Joint accounts also hold conditions to be aware of.  Many people will put a child or another person on their account, as a joint owner, for convenience.  First, this is rarely advisable or necessary.  Someone can be added to an account as a signer (usually through a power of attorney) and can also be designated as a beneficiary of an account (transfer on death or pay on death) so the account goes to that person after death.  If, however, someone is placed on an account as a joint owner, under Arizona law and the law of many other jurisdictions, while both owners are alive the money in that account only belongs to the person in proportion to what they contributed.  If your parent has listed you as a joint owner on their account, and you have never deposited any of your money into the account, you cannot use money in that account for your own benefit without the authorization of the other owner.  Of course, the financial institution will allow you to make withdrawals and they do not police the accounts.  The joint owner of an account will own the account upon the death of the other owner.  The argument, “It’s going to be mine one day anyway” is not a justification for raiding the account before the other owner dies.
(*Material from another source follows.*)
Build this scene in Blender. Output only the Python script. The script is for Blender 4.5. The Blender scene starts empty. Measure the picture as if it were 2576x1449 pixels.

Acting as a fiduciary is a huge responsibility and acting in that capacity can be particularly perilous. A properly drafted document can go a long way in protecting both the principal and fiduciary.  It is well worth the expense to meet with an experienced estate planning attorney who will know what questions to ask and what clauses to include in a document to make sure the principal’s intent is followed and the agent is able to act in a manner most consistent with what the principal wanted.  As always, proper planning can often prevent damaged relationships and save a great deal in future legal fees, time, and other expense.